Donnerstag, 23. Juli 2009

Stammtisch

Parlamente, Gemeindeversammlungen, Abstimmungen, Vernehmlassungen, unser Staatswesen sieht zahlreiche mehr oder weniger komplizierte Verfahren vor um politische Entscheide zu fällen. Eine altbewährte politische Institution gerät dabei zusehends ins Abseits: Der Stammtisch. Die entsprechenden Ikonen werden wohl aus stylistischen Gründen oder aufgrund der zunehmend restriktiven Nichtrauchergesetzen bald nur noch in Museen anzutreffen sein wird, ein Stammtisch ist jedoch keineswegs an solch profane Symbolik gebunden.
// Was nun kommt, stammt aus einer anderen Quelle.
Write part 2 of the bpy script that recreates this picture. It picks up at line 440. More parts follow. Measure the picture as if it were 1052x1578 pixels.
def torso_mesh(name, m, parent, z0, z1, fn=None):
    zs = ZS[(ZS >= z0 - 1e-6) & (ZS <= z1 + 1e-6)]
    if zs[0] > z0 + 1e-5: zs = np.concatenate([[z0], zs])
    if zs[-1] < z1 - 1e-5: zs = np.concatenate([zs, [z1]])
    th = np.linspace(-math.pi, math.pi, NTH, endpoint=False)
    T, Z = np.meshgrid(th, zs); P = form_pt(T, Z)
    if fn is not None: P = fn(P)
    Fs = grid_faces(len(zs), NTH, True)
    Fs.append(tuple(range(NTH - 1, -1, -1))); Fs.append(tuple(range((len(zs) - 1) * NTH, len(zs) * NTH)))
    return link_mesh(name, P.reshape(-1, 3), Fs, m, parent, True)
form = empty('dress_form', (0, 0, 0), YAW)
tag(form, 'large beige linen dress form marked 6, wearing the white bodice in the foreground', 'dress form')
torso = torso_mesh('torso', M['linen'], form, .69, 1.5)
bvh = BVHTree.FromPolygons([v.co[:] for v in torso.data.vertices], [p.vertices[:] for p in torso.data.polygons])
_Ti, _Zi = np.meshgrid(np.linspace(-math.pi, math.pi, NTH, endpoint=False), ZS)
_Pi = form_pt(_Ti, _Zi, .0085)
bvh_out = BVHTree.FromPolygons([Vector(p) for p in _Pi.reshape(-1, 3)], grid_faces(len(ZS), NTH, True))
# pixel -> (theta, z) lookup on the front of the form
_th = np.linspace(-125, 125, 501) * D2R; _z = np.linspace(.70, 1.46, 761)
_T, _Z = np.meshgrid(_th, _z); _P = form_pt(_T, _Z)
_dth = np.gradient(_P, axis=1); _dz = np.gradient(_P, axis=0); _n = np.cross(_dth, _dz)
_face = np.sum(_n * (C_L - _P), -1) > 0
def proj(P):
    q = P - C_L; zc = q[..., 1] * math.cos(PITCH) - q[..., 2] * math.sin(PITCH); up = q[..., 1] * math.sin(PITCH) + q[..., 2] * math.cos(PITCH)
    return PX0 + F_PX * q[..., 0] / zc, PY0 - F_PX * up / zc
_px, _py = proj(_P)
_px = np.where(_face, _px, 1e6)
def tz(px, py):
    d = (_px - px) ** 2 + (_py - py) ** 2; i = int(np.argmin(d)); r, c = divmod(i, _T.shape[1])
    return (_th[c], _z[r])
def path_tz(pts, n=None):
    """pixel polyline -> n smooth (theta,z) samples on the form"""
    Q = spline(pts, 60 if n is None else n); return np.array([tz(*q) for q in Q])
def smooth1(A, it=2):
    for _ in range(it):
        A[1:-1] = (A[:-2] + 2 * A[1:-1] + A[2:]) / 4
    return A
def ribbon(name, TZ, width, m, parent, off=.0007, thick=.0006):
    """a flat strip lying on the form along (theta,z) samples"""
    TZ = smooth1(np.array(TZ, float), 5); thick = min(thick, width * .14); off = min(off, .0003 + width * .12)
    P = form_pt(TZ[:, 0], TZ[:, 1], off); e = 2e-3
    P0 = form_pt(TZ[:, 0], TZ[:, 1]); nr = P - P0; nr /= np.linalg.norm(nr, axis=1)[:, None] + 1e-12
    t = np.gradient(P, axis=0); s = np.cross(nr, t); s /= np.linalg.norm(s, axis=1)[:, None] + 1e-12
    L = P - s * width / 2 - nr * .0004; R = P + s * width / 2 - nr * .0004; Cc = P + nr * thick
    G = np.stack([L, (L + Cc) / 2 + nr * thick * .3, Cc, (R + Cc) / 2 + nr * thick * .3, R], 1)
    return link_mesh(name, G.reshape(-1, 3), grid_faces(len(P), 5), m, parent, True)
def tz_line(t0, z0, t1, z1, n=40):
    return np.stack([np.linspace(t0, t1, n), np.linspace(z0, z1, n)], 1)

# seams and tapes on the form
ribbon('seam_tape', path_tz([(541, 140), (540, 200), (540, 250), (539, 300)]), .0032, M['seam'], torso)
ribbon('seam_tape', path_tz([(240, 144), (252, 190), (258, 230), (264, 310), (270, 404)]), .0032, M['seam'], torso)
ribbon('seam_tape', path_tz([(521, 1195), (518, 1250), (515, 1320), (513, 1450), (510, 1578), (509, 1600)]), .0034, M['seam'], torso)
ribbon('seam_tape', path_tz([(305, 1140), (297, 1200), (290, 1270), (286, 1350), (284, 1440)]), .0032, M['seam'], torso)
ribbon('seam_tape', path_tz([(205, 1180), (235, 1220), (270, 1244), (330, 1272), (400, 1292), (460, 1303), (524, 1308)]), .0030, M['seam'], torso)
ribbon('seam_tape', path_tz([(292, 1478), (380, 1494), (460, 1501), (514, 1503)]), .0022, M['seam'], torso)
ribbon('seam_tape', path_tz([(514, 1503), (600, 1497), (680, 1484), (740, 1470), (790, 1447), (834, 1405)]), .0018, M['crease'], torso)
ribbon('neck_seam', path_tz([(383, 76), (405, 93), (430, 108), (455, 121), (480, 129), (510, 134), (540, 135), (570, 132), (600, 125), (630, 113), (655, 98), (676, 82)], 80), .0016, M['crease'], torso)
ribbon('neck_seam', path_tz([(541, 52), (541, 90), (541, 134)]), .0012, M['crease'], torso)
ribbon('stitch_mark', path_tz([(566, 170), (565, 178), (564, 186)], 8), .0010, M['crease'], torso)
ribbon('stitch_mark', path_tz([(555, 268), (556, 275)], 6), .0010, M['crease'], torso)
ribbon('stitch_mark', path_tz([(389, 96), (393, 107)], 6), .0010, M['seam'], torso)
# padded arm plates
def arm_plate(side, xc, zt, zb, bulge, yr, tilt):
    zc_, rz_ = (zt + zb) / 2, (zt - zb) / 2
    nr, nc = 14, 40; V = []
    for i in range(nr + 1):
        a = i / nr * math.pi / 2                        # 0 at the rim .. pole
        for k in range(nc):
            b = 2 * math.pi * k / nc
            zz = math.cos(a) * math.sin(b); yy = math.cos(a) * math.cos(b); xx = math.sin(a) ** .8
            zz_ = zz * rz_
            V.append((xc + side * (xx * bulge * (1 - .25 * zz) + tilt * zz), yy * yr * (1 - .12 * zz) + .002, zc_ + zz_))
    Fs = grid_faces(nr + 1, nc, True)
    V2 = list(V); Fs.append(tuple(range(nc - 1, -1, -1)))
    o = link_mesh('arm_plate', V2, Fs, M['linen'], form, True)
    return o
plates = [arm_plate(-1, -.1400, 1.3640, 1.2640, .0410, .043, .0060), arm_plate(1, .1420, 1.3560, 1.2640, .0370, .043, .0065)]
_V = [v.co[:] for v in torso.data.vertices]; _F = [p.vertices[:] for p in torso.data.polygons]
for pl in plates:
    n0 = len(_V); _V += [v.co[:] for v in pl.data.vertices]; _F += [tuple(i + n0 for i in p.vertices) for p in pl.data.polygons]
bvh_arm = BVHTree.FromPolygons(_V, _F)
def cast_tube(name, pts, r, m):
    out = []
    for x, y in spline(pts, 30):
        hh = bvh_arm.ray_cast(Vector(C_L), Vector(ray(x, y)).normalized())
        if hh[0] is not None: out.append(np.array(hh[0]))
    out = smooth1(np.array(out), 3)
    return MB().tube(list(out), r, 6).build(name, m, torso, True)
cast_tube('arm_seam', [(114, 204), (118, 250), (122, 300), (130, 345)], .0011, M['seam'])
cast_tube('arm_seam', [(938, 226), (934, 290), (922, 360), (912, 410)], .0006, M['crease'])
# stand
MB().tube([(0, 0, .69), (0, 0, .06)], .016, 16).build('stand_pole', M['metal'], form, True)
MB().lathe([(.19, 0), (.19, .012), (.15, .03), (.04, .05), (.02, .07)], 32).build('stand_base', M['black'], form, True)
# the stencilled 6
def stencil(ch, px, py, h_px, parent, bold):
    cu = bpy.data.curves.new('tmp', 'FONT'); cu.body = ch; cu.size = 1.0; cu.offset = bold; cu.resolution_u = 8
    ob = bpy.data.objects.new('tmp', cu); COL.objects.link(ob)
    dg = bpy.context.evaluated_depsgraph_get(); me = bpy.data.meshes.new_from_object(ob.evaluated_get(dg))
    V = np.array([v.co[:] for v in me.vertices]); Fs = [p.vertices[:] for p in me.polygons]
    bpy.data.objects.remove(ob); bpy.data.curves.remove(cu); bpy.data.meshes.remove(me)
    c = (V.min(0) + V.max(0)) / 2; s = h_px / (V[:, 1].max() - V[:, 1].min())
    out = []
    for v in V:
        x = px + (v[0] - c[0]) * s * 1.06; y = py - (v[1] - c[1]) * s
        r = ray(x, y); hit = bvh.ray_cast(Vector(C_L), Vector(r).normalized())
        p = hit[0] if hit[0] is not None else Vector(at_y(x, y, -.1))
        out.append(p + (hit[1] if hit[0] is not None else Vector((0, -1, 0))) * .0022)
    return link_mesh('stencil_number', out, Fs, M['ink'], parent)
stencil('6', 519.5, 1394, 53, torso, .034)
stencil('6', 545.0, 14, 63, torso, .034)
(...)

Fragen der Gewaltentrennung, die Anwendung von Notrecht, die Verfassungsmässigkeit staatlicher Handlungen. Andere Länder unterhalten hochdotierte Verfassungsgerichtshöfe um solch schwerwiegende Fragen zu entscheiden. Weshalb sowas nicht in normalen Kleidern möglich sein soll, bleibe dahingestellt, vielleicht soll auf diese Weise die absolute Unabhängigkeit (aka Narrenfreiheit) zum Ausdruck gebracht werden. Die Schweiz hat sich in ihrer modernen Form gegen eine Verfassungsgerichtsbarkeit gestellt. Während viele Juristen dazu tendieren dies zu bedauern (aber wohl insgeheim froh sind, sich die Gewänder nicht antun zu müssen), betonen zahlreiche Politiker, dies würde dem Konzept der Volkssouveränität widersprechen. Da das Volk als höchste Instanz über alle politischen Fragen entscheiden könne, sei es nicht opportun, diese Entscheidungsmacht durch ein Gericht zu beschränken. Diese Haltung führt immer wieder zu Problemen, Volksentscheide pflegen sich immer wieder zu widersprechen. Vor allem aber besteht keine Instanz, welche in Fällen, in denen der Bundesrat ausserhalb der üblichen Prozesse mehr oder weniger weit reichende Entscheide fällt. überprüft, ob dies zu Recht geschieht und ob die Voraussetzungen dafür wirklich gegeben sind. Einige Beispiele:

Der Bund finanziert eine Kapitalerhöhung der UBS im Umfang von 6 Milliarden Franken. Gestütz auf den Dringlichkeitsartikel des Finanzhaushaltsgesetzes, welcher in Fällen, in denen die Zeit dazu nicht ausreicht, den Bundesrat ermächtigt, Geld auszugeben, ohne das Parlament vorher dazu zu befragen. Hat die Zeit wirklich nicht ausgereicht, um sich zumindest mit der Finanzdelegation der Räte abzusprechen?

Ohne gesetzliche Grundlage, direkt auf die Verfassung abgestützt, hat der Bundesrat eine Verordnung erlassen, die es Bundesbehörden erlaubt, private Firmen mittels privatrechtlicher Verträge polizeiliche Kompetenzen und Aufgaben zu übertragen. Diese Kompetenzen schliessen die Anwendung von Gewalt und den Einsatz von Waffen ein. Während die Verordnung über Höchstbestände in der Fleisch- und Eierproduktion selbstverständlich über gesetzliche Grundlagen verfügt, hat man dies im Fall der Übertragung des staatlichen Gewaltmonopols an private Akteure nicht für notwendig gehalten.

Die Anordung der Vernichtung von Unterlagen im Zusammenhang mit der Atomschmuggel-Affäre begründet der Bundesrat ebenfalls mit notrechtlichen Kompetenzen. Abgesehen davon, dass die angeblich so gefährlichen Unterlagen mindestens 2 Jahre im Besitz des Bundes waren, ohne das ein nuklearer Weltkrieg ausgebrochen wäre; abgesehen davon, dass nach der vermeintlichen Vernichtung der Dokumente Teile der Unterlagen sowohl im Rahmen eines Gerichtsverfahrens in Deutschland wie auch in einer Kiste im Archiv eines Bundesbehörde wieder aufgetaucht sind, stellt sich die Frage. ob die Sicherheit der Schweiz wirklich durch die blosse Existenz dieser Papiere gefährdet ist.

Eine Überprüfung, ob die Voraussetzungen für dieses Vorgehen jeweils gegeben war, ist nicht vorgesehen. Dabei gäbe es dafür durchaus eine geeignete Institution: Den Stammtsich. Prost.